Told in the first person, this novel follows the life of Margaret Sanger, who worked tirelessly throughout the early twentieth century to give women access to reproductive rights. Indeed, it was Margaret Sanger who first coined the term "birth control," because she believed every woman had a right to control when and how many times she would call herself a mother. This novel opens with young Margaret living in abject poverty, watching her mother slowly killed by pregnancy after pregnancy. This childhood would shape her views and lead her to fight tirelessly, even in the face of criminal charges and neglect of her own children so that no woman would have to watch her children go hungry and her own body waste away, because she had no way of preventing an annual pregnancy.
 
The novel makes it very clear that its narrator Margaret is a feminist and a liberal; "We were committed to sexual equality. We believed that women as well as men had the right, the duty, to use their God-given bodies as well as men had the right, the duty, to use their God-given bodies to live as fully as possible" (46). Although it seems as if many of her social aims were admirable and well-intentioned, she also seems to have alienated and angered many. This is conveyed through the use of letters addressed to Margaret interspersed throughout the text, written by those that knew her. For instance, one colleague writes to her saying, "You needed followers and admirers. No, more than that, you needed lackeys and sycophants. And you had them in droves, though I will never understand the spell you cast" (210).

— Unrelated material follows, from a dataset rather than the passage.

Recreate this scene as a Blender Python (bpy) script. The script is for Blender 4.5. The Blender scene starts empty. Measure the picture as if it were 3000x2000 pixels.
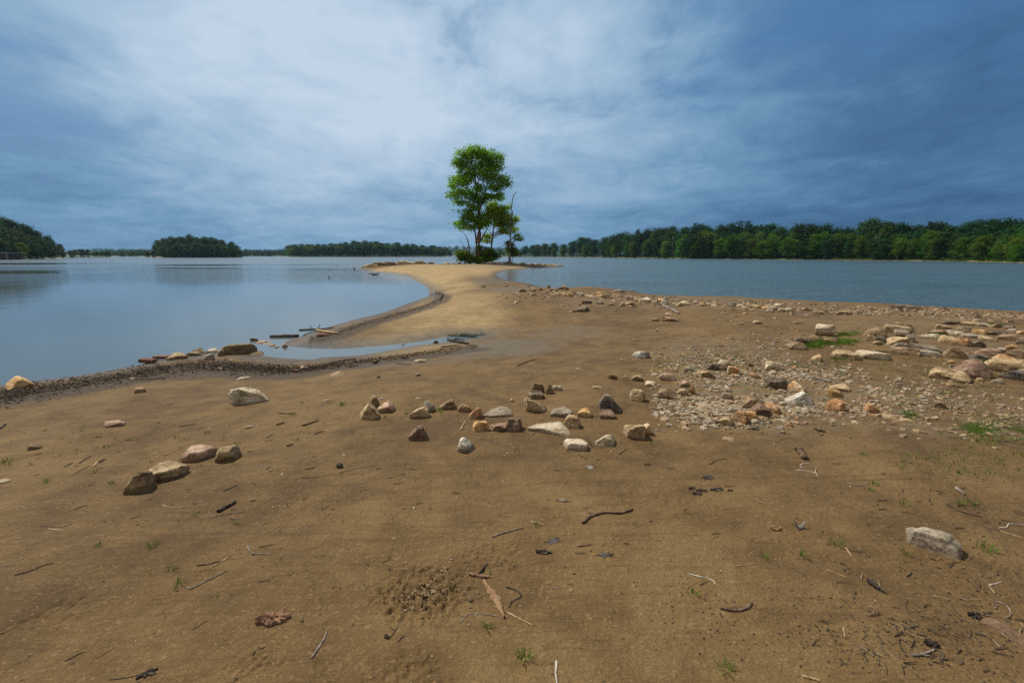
import bpy, math, random
import numpy as np
from mathutils import Vector, Matrix, noise as mnoise

# ------------------------------------------------------------------ camera, sky, sun, exposure
CAMZ = 2.0
F = 16.0 / 36.0 * 3000.0
HORIZON = 748.0
PITCH = math.atan((1000.0 - HORIZON) / F)
SUN_AZ, SUN_EL = math.radians(-52), math.radians(54)      # azimuth from +Y, negative to the left

sc = bpy.context.scene
COL = sc.collection
cam = bpy.data.objects.new('camera', bpy.data.cameras.new('camera'))
COL.objects.link(cam)
cam.data.lens = 16.0
cam.data.sensor_width = 36.0
cam.data.clip_start = 0.05
cam.data.clip_end = 12000
cam.location = (0, 0, CAMZ)
cam.rotation_euler = (math.pi / 2 - PITCH, 0, 0)
sc.camera = cam
sc.view_settings.view_transform = 'Standard'
sc.view_settings.look = 'None'
sc.view_settings.gamma = 1
sc.view_settings.exposure = 0.0
sc.cycles.use_denoising = False
sc.cycles.sample_clamp_direct = 3.0
sc.cycles.sample_clamp_indirect = 2.0
sc.cycles.max_bounces = 6
sc.cycles.transparent_max_bounces = 8

sund = bpy.data.lights.new('sun', 'SUN')
sund.energy = 4.7
sund.angle = math.radians(2.0)
sund.color = (1.0, 0.91, 0.78)
sun = bpy.data.objects.new('sun', sund)
COL.objects.link(sun)
S = Vector((math.sin(SUN_AZ) * math.cos(SUN_EL), math.cos(SUN_AZ) * math.cos(SUN_EL), math.sin(SUN_EL)))
sun.rotation_euler = S.to_track_quat('Z', 'Y').to_euler()
sun.location = (-20, 10, 40)


class NT:
    """small node-tree helper"""
    def __init__(s, tree):
        s.t = tree; s.n = tree.nodes; s.l = tree.links
    def node(s, kind, **kw):
        n = s.n.new(kind)
        for k, v in kw.items():
            setattr(n, k, v)
        return n
    def put(s, sock, v):
        if isinstance(v, bpy.types.NodeSocket):
            s.l.new(v, sock)
        elif v is not None:
            sock.default_value = v
    def math(s, op, a, b=None, clamp=False):
        n = s.node('ShaderNodeMath', operation=op, use_clamp=clamp)
        s.put(n.inputs[0], a); s.put(n.inputs[1], b)
        return n.outputs[0]
    def noise(s, vec, scale, detail=3, rough=0.5, dist=0.0):
        n = s.node('ShaderNodeTexNoise')
        s.put(n.inputs['Vector'], vec)
        n.inputs['Scale'].default_value = scale
        n.inputs['Detail'].default_value = detail
        n.inputs['Roughness'].default_value = rough
        n.inputs['Distortion'].default_value = dist
        return n.outputs['Fac']
    def ramp(s, fac, stops):
        n = s.node('ShaderNodeValToRGB')
        s.put(n.inputs[0], fac)
        e = n.color_ramp.elements
        while len(e) < len(stops):
            e.new(0.5)
        for i, (p, c) in enumerate(stops):
            e[i].position = p
            e[i].color = (c[0], c[1], c[2], 1) if not isinstance(c, (int, float)) else (c, c, c, 1)
        return n.outputs[0]
    def mix(s, fac, a, b, blend='MIX'):
        n = s.node('ShaderNodeMix', data_type='RGBA', blend_type=blend)
        s.put(n.inputs[0], fac); s.put(n.inputs[6], c4(a)); s.put(n.inputs[7], c4(b))
        return n.outputs[2]
    def maprange(s, v, a, b, c=0.0, d=1.0):
        n = s.node('ShaderNodeMapRange')
        s.put(n.inputs[0], v)
        for i, k in zip((1, 2, 3, 4), (a, b, c, d)):
            n.inputs[i].default_value = k
        return n.outputs[0]
    def mapping(s, vec, loc=(0, 0, 0), rot=(0, 0, 0), scale=(1, 1, 1)):
        n = s.node('ShaderNodeMapping')
        s.put(n.inputs[0], vec)
        n.inputs[1].default_value = loc; n.inputs[2].default_value = rot; n.inputs[3].default_value = scale
        return n.outputs[0]


def c4(c):
    if isinstance(c, (tuple, list)) and len(c) == 3:
        return (c[0], c[1], c[2], 1)
    return c


# world: Nishita sky behind a broken layer of stratus laid on a flat cloud deck
w = bpy.data.worlds.new('World')
sc.world = w
w.use_nodes = True
g = NT(w.node_tree)
g.n.clear()
sky = g.node('ShaderNodeTexSky', sky_type='NISHITA')
sky.sun_disc = False
sky.sun_elevation = SUN_EL
sky.sun_rotation = SUN_AZ
tc = g.node('ShaderNodeTexCoord')
sep = g.node('ShaderNodeSeparateXYZ')
g.put(sep.inputs[0], tc.outputs['Generated'])
zc = g.math('ADD', g.math('MAXIMUM', sep.outputs[2], 0.0), 0.20)
u = g.math('DIVIDE', sep.outputs[0], zc)
v = g.math('DIVIDE', sep.outputs[1], zc)
cmb = g.node('ShaderNodeCombineXYZ')
g.put(cmb.inputs[0], u); g.put(cmb.inputs[1], v)
deck = cmb.outputs[0]
warp = g.noise(g.mapping(deck, scale=(0.6, 0.6, 1)), 1.0, 3)
wv = g.node('ShaderNodeVectorMath', operation='ADD')
cmb2 = g.node('ShaderNodeCombineXYZ')
g.put(cmb2.inputs[0], g.math('MULTIPLY', warp, 0.9)); g.put(cmb2.inputs[1], g.math('MULTIPLY', warp, 0.7))
g.put(wv.inputs[0], deck); g.put(wv.inputs[1], cmb2.outputs[0])
deckw = wv.outputs[0]
n_big = g.noise(g.mapping(deckw, loc=(4.3, 2.9, 0), rot=(0, 0, math.radians(28)), scale=(0.70, 0.80, 1)), 1.0, 5, 0.5)
n_mid = g.noise(g.mapping(deckw, loc=(7.3, 2.2, 0), rot=(0, 0, math.radians(20)), scale=(2.1, 2.1, 1)), 1.0, 7, 0.6, 0.3)
n_fine = g.noise(g.mapping(deckw, loc=(1.3, 5.2, 0), rot=(0, 0, math.radians(35)), scale=(7.0, 5.0, 1)), 1.0, 6, 0.6, 0.3)
# thin bright part of the layer in the middle left, thick dull cloud to the right
def dirdot(az, el):
    a, e = math.radians(az), math.radians(el)
    n = g.node('ShaderNodeVectorMath', operation='DOT_PRODUCT')
    g.put(n.inputs[0], tc.outputs['Generated'])
    n.inputs[1].default_value = (math.sin(a) * math.cos(e), math.cos(a) * math.cos(e), math.sin(e))
    return n.outputs['Value']
glow = g.maprange(dirdot(-15, 21), 0.58, 1.0)
glow2 = g.math('POWER', glow, 1.3)
thick = g.math('ADD', g.math('MULTIPLY', n_big, 0.45), g.math('ADD', g.math('MULTIPLY', n_mid, 0.37), g.math('MULTIPLY', n_fine, 0.18)))
lum = g.math('ADD', g.math('MULTIPLY', glow2, 0.72), g.math('MULTIPLY', g.maprange(thick, 0.38, 0.62), 0.36))
low = g.maprange(sep.outputs[2], 0.0, 0.24)                       # dull band towards the horizon
lum = g.math('MULTIPLY', lum, g.math('ADD', 0.70, g.math('MULTIPLY', low, 0.30)))
cloudcol = g.ramp(lum, [(0.0, (0.030, 0.088, 0.200)), (0.25, (0.072, 0.178, 0.33)), (0.5, (0.165, 0.320, 0.505)), (0.78, (0.36, 0.51, 0.68)), (1.0, (0.54, 0.66, 0.80))])
cover = g.maprange(g.math('ADD', g.math('MULTIPLY', n_big, 0.6), g.math('MULTIPLY', n_mid, 0.4)), 0.37, 0.49)
low2 = g.maprange(sep.outputs[2], 0.10, 0.30)
gap = g.math('MULTIPLY', g.math('SUBTRACT', 1.0, cover), g.math('MULTIPLY', low2, 0.9))
blue = g.mix(0.65, g.mix(1.0, sky.outputs[0], (0.085, 0.085, 0.085), 'MULTIPLY'), (0.045, 0.19, 0.44))
rear = g.math('MAXIMUM', g.maprange(sep.outputs[1], 0.30, -0.35), g.maprange(sep.outputs[2], 0.60, 0.85))  # unseen sky behind and overhead, whitened to add fill on shaded stone fronts
cloudcol = g.mix(g.math('MULTIPLY', rear, 0.85), cloudcol, g.mix(n_mid, (0.36, 0.34, 0.31), (0.58, 0.55, 0.51)))
skycol = g.mix(g.math('MULTIPLY', gap, g.math('SUBTRACT', 1.0, rear)), cloudcol, blue)
bg = g.node('ShaderNodeBackground')
g.put(bg.inputs[0], skycol)
bg.inputs[1].default_value = 1.0
wo = g.node('ShaderNodeOutputWorld')
g.l.new(bg.outputs[0], wo.inputs[0])

# ------------------------------------------------------------------ helpers
rng = np.random.default_rng(7)
random.seed(7)


def ray(px, py):
    cx, cy = (px - 1500.0) / F, (1000.0 - py) / F
    c, s = math.cos(PITCH), math.sin(PITCH)
    return cx, c + cy * s, -s + cy * c            # world x, y, z per unit camera depth


def at_level(px, py, z=0.0):
    dx, dy, dz = ray(px, py)
    t = (z - CAMZ) / dz
    return dx * t, dy * t


def at_depth(px, py, Y):
    dx, dy, dz = ray(px, py)
    t = Y / dy
    return dx * t, Y, CAMZ + dz * t


# land outline of the beach and the spit (photo shoreline put on the lake level)
SH_L = [(0, 1130), (89, 1117), (178, 1107), (255, 1097), (338, 1081), (399, 1070), (462, 1057), (540, 1048), (600, 1042), (657, 1036), (745, 1033),
        (790, 1046), (839, 1050), (912, 1054), (944, 1046), (1046, 1042), (1078, 1037), (1142, 1026), (1206, 1014), (1270, 1006), (1330, 1001), (1390, 992), (1425, 981),
        (1390, 977), (1345, 981), (1265, 993), (1221, 1002), (1146, 1010), (1072, 1016), (998, 1022), (900, 1020), (846, 1015), (828, 1007),
        (845, 997), (880, 986), (920, 974), (945, 963), (1000, 947), (1045, 934), (1117, 918), (1160, 903), (1192, 889), (1226, 879), (1252, 869), (1260, 858), (1253, 845),
        (1243, 836), (1226, 828), (1213, 818), (1192, 808), (1152, 801), (1104, 797), (1077, 794), (1063, 789)]
SH_B = [(-24, 70), (-25, 78), (-21, 85), (-14, 88.5), (-9, 90), (0, 93), (6, 93), (9.5, 91), (10.6, 87)]
SH_R = [(1614, 783.5), (1546, 787), (1495, 791), (1461, 796), (1451, 803), (1458, 814), (1492, 823), (1546, 829), (1567, 836), (1614, 847), (1660, 843),
        (1758, 842), (1837, 850), (1908, 864), (2010, 869), (2078, 868), (2180, 873), (2300, 880), (2419, 886), (2538, 890), (2627, 893), (2746, 902), (2895, 909), (3000, 914)]
poly = [at_level(*p) for p in SH_L] + SH_B + [at_level(*p) for p in SH_R]
poly = [(-70, -12), (-26, 2.0), (-14, 5.2)] + poly + [(24, 14.5), (34, 12.5), (70, 8), (70, -70), (-70, -70)]
P = np.array(poly)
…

She is also critical of Margaret taking all the credit herself, saying, "To hear you tell it, Margaret Sanger created the birth control movement as single-handedly as the Lord created the universe" (210).Margaret comes across as less than a likeable character.
 
However, aside from disliking the narrator, my main complaint with this book was it relied far more on the narrator providing a litany of her life events than it did on action. It felt as if the author had done immense research on the historical figure of Margaret Sanger and then attempted to weave too much historical fact into a novel. For instance, upon meeting Havelock Ellis, the narrator says, "Later, when he would erase my name from his autobiography for fear of offending his wife [...]" (120). At times I wondered why the author didn't just write a biography rather than awkwardly having her narrator tell the reader extraneous facts throughout this novel. Because of its reliance on telling rather than show, this novel functions more as a fictional autobiography than a novel about a historical character. 
 
Although Margaret Sanger is to be lauded for her accomplishments and I appreciated learning more about her through this novel, the style of its narration ultimately prevented me from fully enjoying this book.